How US sanctions are impacting Iran

How US sanctions are impacting Iran

The US strategy on Iran, particularly its initial parameters, has been further refined since President Donald Trump began his electoral campaign in 2016.
Trump, in his campaign, rejected the 2015 nuclear deal and demanded a new agreement or the addition of appendices, as well as substantial amendments to the provisions of the existing deal. These demands were a cornerstone of Trump’s campaign promises on this issue. His position on the nuclear deal was clear, even before he won the presidential election, particularly after Iran violated the spirit of the deal by using it to expand its influence in the Middle East and threaten its neighbors.
Iran’s crude oil exports make up about 53 percent of the total revenue of its general 2018 budget. The US goal to reduce Iranian oil exports to zero and to end foreign direct investment flows to Tehran would result in significant challenges, particularly for the regime to cover its military, nuclear and missile program expenditures. It is hoped that these challenges will lead Iran to reduce its hostile policies in the region, especially as it faces increasing pressures domestically, with the country being shaken by massive demonstrations that first broke out in December 2017.
The US decision to pull out of the nuclear deal has clearly impacted the Iranian economy, particularly in terms of oil export growth rates, the flow of foreign investment and the stability of its exchange rate. This happened as follows.
Firstly, Iranian oil exports fell by 16 percent in the first half of June — the largest decline since December 2016. Major oil companies, such as France’s Total and Royal Dutch Shell, halted their purchases of Iranian oil, with most other international companies similarly refusing to ship, transport or insure Iranian oil. Approximately 70 percent of oil shipments have been transported by ships owned by Iranian companies, with the aid of Indian companies.
Other major global firms working in Iran also quickly pulled out of its market. Most of these firms worked in crucial sectors, such as oil, gas, aviation, banking, insurance, maritime transportation, and manufacturing. Meanwhile, many other firms revoked already signed contracts worth billions of dollars.
The US dollar exchange rate against the Iranian rial in the parallel market shot up by more than 110 percent, rising from 4,200 tomans to the dollar in December 2017 to 9,000 on June 24. By July 30, the toman had declined further, with the dollar reaching 11,900 tomans. In August, a US dollar purchased 20,000 tomans, although this has since declined slightly, with the rate standing currently at between 13,000 and 15,000 tomans per dollar.
Meanwhile, the deficit in Iran’s budget in the third quarter of 2018 has risen at a dizzying rate compared to the past few months. According to official statements, the inflation rate has reached about 35 percent and the price of some consumer goods has increased by 400 percent.

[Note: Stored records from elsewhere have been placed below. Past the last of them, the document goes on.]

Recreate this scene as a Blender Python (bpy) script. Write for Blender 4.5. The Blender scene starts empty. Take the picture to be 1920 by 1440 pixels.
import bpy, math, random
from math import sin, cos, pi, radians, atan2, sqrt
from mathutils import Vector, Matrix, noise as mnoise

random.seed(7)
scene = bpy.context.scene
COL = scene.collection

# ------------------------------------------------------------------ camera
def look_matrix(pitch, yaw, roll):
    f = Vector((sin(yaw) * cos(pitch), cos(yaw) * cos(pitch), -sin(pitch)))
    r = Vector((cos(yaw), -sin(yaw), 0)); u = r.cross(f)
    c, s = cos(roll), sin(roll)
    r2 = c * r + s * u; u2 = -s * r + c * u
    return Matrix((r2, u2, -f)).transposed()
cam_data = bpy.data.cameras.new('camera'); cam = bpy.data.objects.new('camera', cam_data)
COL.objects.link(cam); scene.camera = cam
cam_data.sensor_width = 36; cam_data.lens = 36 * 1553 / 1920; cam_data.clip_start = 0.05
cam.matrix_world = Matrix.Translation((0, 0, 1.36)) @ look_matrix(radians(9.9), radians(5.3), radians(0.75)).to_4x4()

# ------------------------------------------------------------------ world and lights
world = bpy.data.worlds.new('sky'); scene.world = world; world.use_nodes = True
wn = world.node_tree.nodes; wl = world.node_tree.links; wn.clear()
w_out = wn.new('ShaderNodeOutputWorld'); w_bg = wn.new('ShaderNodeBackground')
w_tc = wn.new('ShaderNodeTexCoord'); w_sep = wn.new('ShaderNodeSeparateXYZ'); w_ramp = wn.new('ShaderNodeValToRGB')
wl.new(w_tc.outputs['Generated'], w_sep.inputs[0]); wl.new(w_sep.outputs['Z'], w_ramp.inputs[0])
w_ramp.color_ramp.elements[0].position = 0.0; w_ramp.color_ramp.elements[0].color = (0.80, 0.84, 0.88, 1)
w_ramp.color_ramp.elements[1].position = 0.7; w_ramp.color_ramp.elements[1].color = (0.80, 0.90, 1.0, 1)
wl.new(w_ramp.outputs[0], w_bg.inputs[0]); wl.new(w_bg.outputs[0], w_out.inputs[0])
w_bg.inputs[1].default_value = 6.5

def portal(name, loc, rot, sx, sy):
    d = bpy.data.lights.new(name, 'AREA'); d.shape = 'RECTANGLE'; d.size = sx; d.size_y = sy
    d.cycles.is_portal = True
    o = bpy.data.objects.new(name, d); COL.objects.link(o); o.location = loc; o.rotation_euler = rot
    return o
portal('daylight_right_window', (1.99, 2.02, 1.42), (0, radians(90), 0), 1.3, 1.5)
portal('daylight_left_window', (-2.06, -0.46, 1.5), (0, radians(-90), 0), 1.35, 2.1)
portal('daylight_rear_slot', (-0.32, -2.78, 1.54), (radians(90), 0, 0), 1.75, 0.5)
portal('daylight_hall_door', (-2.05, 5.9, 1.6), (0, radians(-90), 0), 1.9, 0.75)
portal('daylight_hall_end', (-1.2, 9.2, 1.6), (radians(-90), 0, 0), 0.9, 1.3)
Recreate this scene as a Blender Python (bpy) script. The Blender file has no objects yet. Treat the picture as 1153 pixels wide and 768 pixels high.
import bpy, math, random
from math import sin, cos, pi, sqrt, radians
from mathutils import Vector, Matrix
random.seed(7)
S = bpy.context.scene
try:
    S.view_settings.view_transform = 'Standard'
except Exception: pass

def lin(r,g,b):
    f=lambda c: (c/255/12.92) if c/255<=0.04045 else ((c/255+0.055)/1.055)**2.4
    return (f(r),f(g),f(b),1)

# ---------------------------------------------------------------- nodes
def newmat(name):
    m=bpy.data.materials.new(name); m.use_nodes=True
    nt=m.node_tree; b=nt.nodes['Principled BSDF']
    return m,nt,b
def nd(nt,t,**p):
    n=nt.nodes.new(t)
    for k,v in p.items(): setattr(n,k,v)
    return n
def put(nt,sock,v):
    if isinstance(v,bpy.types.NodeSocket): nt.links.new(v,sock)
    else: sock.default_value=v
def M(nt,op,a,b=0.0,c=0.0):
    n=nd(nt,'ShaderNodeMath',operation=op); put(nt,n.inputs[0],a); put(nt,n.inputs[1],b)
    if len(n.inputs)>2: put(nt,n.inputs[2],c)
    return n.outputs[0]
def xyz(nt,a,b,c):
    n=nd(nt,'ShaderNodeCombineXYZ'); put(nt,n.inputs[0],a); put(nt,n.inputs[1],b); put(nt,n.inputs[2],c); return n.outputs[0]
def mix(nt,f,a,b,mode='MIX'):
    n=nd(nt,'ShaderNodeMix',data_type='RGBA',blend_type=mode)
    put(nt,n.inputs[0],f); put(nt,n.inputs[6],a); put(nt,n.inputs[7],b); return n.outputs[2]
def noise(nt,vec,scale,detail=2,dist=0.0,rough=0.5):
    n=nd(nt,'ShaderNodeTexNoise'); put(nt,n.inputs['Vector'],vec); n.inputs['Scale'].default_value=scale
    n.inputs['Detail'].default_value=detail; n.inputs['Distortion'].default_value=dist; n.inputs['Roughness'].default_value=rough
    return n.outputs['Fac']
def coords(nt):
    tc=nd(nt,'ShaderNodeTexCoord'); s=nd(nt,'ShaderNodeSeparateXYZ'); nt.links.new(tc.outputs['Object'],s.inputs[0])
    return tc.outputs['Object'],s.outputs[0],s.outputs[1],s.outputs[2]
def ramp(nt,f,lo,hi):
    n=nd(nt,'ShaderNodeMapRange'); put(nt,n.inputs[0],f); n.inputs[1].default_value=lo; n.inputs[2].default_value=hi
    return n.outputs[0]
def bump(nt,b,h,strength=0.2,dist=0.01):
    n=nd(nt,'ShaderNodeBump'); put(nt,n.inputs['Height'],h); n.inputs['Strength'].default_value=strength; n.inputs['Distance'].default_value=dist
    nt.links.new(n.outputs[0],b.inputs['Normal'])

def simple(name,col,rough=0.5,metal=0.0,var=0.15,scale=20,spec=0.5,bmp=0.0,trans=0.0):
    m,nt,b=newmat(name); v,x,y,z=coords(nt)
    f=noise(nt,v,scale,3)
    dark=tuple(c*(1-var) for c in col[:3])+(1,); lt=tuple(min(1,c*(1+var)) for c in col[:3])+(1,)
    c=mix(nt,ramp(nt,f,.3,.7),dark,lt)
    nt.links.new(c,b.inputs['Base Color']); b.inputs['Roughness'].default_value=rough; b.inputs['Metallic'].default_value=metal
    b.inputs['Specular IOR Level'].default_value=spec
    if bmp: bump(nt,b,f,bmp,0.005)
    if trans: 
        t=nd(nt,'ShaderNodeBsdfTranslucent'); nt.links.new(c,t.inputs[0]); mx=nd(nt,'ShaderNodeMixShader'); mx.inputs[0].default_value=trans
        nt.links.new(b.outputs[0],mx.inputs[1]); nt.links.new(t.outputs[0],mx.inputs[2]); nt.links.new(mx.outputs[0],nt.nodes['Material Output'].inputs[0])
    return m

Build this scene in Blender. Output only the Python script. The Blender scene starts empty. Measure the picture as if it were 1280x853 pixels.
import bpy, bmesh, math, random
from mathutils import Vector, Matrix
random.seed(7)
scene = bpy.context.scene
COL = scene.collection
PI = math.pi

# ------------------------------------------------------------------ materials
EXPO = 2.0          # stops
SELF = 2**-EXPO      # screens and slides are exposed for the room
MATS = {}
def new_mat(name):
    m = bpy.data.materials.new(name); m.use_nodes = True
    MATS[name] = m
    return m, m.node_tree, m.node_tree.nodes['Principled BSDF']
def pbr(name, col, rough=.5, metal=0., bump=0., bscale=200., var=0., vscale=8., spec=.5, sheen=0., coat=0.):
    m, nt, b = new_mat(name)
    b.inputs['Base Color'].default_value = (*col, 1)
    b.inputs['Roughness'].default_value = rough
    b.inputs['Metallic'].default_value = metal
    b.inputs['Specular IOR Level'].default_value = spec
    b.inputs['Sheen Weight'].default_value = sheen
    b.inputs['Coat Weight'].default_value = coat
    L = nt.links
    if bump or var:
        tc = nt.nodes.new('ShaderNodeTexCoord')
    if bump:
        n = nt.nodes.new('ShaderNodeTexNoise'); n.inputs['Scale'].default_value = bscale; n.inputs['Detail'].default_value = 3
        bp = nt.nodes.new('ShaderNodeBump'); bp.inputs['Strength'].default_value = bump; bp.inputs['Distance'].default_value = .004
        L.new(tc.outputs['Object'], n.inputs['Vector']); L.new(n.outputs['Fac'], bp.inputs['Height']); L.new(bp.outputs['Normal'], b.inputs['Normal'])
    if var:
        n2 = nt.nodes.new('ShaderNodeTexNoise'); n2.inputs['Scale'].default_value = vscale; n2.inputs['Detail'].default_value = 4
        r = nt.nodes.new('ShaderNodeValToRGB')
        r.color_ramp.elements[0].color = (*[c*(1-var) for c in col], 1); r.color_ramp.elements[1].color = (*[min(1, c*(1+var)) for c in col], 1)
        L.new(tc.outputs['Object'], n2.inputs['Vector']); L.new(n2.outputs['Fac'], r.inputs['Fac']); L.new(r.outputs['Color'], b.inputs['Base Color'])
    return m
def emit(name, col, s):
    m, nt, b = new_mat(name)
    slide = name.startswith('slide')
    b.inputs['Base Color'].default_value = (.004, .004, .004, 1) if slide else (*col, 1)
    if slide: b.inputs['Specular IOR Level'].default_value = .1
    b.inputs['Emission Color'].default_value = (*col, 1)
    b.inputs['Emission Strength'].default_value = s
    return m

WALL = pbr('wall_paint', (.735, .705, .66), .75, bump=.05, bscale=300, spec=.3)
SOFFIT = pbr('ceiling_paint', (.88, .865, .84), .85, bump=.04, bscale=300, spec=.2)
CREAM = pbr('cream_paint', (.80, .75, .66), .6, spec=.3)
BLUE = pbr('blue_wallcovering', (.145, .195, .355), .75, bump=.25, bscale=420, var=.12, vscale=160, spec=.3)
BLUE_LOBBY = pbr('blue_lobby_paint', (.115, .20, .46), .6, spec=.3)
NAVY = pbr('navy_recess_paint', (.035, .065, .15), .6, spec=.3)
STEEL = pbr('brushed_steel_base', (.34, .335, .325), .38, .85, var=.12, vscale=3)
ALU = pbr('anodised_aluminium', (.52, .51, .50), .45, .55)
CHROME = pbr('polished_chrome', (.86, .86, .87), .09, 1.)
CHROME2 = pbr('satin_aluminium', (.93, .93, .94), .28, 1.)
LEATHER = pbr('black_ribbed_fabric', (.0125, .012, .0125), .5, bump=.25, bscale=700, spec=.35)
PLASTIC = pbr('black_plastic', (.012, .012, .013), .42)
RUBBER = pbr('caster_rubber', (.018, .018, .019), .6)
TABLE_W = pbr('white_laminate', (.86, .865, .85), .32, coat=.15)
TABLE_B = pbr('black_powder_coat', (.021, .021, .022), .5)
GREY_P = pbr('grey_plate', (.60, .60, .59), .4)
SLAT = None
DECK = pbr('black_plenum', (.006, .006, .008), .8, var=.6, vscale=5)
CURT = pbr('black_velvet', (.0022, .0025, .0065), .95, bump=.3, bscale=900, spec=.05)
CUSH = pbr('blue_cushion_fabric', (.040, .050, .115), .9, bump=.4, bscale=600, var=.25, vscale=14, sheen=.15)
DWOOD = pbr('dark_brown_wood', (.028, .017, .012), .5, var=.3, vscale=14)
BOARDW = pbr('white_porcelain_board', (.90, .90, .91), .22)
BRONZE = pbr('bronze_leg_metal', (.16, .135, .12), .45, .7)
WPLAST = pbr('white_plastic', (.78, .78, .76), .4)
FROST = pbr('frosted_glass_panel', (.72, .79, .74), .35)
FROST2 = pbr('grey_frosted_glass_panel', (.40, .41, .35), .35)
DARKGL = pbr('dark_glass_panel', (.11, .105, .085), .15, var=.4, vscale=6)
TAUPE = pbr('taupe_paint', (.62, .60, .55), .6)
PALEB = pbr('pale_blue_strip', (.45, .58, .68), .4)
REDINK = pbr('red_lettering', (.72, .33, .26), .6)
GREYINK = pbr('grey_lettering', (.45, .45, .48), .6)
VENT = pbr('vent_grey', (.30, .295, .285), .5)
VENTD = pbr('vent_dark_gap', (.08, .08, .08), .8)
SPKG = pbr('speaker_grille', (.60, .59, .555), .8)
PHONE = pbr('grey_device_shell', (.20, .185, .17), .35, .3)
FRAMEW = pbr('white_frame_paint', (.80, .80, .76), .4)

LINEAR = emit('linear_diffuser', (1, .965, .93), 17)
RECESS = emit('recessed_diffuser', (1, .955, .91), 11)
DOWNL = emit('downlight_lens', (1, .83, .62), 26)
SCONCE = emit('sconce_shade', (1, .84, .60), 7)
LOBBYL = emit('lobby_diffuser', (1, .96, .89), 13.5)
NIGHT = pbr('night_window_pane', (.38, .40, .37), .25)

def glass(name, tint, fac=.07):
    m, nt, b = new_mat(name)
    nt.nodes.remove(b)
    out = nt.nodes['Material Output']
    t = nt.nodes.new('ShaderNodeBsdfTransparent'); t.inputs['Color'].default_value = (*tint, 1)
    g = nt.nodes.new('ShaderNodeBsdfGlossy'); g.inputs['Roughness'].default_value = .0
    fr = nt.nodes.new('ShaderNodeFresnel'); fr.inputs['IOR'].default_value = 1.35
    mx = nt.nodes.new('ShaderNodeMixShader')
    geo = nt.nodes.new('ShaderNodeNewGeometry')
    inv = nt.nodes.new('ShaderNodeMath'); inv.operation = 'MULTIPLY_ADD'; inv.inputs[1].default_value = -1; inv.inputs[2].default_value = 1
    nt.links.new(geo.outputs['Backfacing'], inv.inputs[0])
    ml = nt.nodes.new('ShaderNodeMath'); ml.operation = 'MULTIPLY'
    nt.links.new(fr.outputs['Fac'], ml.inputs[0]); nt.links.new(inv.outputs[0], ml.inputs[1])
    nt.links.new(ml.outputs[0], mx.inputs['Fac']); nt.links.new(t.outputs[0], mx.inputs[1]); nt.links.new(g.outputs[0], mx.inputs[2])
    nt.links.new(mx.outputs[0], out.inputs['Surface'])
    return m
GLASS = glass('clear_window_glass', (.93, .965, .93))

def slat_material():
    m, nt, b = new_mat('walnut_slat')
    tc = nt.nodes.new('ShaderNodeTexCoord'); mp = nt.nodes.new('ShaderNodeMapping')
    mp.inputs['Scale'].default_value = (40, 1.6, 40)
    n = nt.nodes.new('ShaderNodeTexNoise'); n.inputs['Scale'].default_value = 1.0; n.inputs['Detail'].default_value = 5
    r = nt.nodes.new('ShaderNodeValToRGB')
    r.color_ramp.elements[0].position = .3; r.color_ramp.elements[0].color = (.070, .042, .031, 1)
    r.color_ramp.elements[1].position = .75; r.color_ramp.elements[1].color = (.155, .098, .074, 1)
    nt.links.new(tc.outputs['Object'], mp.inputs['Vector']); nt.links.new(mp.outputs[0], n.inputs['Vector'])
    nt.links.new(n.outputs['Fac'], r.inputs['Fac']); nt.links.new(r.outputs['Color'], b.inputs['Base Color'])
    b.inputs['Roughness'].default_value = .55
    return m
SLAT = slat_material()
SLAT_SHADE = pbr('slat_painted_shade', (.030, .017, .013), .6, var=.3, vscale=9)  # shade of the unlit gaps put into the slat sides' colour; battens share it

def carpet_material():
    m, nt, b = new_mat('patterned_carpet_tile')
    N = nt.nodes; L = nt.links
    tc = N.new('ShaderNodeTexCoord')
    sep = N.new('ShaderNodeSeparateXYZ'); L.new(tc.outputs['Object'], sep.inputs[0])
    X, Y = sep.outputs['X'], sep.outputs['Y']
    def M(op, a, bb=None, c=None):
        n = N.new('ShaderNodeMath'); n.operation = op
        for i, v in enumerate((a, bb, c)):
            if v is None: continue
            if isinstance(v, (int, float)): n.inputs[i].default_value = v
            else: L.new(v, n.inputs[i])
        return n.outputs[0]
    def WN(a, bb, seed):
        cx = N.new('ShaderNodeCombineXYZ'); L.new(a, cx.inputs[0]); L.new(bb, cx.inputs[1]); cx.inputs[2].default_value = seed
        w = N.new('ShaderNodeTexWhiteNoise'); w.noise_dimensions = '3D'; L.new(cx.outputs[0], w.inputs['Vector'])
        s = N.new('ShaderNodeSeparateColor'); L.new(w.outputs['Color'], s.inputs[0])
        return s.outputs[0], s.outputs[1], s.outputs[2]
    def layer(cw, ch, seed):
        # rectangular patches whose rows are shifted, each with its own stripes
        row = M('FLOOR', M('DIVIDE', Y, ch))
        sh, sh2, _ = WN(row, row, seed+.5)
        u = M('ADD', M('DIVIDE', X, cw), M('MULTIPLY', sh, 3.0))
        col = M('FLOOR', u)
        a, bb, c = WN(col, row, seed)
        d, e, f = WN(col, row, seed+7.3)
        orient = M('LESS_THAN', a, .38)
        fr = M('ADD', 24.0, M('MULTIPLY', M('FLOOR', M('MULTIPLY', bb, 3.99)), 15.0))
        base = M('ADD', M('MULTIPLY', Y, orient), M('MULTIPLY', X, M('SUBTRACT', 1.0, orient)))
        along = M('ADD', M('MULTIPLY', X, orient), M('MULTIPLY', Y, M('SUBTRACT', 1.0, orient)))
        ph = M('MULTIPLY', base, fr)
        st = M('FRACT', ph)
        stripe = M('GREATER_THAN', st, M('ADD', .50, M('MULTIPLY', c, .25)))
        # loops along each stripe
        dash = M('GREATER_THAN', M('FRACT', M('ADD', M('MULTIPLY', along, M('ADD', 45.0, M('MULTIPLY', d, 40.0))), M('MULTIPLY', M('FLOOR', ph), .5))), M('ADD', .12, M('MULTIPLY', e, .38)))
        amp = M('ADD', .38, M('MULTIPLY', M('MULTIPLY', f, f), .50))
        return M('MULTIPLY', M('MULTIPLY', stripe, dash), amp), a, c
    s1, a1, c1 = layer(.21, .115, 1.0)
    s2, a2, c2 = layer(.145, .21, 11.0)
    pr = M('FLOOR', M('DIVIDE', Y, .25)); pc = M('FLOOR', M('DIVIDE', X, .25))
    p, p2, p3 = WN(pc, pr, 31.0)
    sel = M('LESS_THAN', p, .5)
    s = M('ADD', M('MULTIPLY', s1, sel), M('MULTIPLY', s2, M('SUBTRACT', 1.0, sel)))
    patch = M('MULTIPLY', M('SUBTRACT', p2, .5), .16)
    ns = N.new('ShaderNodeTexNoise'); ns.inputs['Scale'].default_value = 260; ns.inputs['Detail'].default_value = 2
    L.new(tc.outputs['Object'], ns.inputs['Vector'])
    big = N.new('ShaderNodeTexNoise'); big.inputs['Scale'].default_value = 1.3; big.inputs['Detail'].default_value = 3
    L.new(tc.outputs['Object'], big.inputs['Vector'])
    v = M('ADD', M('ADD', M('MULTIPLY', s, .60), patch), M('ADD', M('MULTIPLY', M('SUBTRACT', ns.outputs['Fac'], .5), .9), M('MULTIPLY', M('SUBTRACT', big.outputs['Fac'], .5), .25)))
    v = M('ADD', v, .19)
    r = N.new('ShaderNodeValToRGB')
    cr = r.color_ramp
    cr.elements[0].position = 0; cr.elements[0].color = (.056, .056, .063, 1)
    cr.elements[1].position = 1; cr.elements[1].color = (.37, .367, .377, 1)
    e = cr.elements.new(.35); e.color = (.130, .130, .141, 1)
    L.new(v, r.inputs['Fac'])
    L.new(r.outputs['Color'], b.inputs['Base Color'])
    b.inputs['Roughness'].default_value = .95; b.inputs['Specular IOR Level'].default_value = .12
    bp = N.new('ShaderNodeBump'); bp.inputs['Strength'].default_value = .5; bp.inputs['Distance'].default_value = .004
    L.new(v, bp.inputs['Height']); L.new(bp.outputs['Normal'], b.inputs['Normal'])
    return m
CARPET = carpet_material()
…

Many indications suggest mounting public anger and dissatisfaction in Iran at the regime’s policies and its inability to respond to public demands.

Dr. Mohammed Al-Sulami

The US exemptions granted to some Asian and European countries to temporarily import Iranian oil or conduct trade transactions with Iran represent a safety net for the regime, enabling it to make the necessary arrangements it requires to cope with the sanctions. The regime may store the biggest part of these oil shipments in allied countries or on vessels in its fleet that may be docked in different parts of the world, or remain at sea. The regime may then sell the oil after making significant price reductions and facilitations in repaying the cost of the purchases in the medium- or long-term to maintain its partnership with some countries and to not lose its stake in the market entirely.
Many indications suggest mounting public anger and dissatisfaction in Iran at the regime’s policies and its inability to respond to public demands, in particular to rising inflation and unemployment, as well as its failure to release withheld wages at many semi-governmental institutions.
To date, efforts to create alternative financial channels for dealing with Iran have comprehensively failed. The EU has proposed a “Special Purpose Vehicle” to maintain trade with Iran under European law, with non-EU partners able to join this mechanism. Transactions between Iran and concerned parties would be concluded by dealing in currencies other than the dollar or conducted beyond the regular financial system. However, this option still faces technical problems and may take a long time to be implemented.
The overall impact of US sanctions on Iran will depend upon Washington’s seriousness, and on its ability to woo Iran’s neighboring countries, as it will have to offer alternatives to Iranian oil importers at competitive prices. The US will also have to open communication lines with those countries hesitant to withdraw from Iran’s market or others wishing to enter it by offering investment packages in other developed markets.
The Iranian government, meanwhile, has so far not announced what economic measures it will take in light of the sanctions, only commenting via various affiliated sources that the US will not be able to impose a blanket ban on Iranian oil exports and insisting that the global market cannot do without Iranian oil.
Iran’s leadership has claimed that, with support from its allies, it will pursue measures that will allow it to survive the embargo. In the meantime, it has begun to implement some policies that aim to enable the country to bear the sanctions. This is important so that it is not forced to renegotiate the nuclear agreement in accordance with America’s new strategy and principles.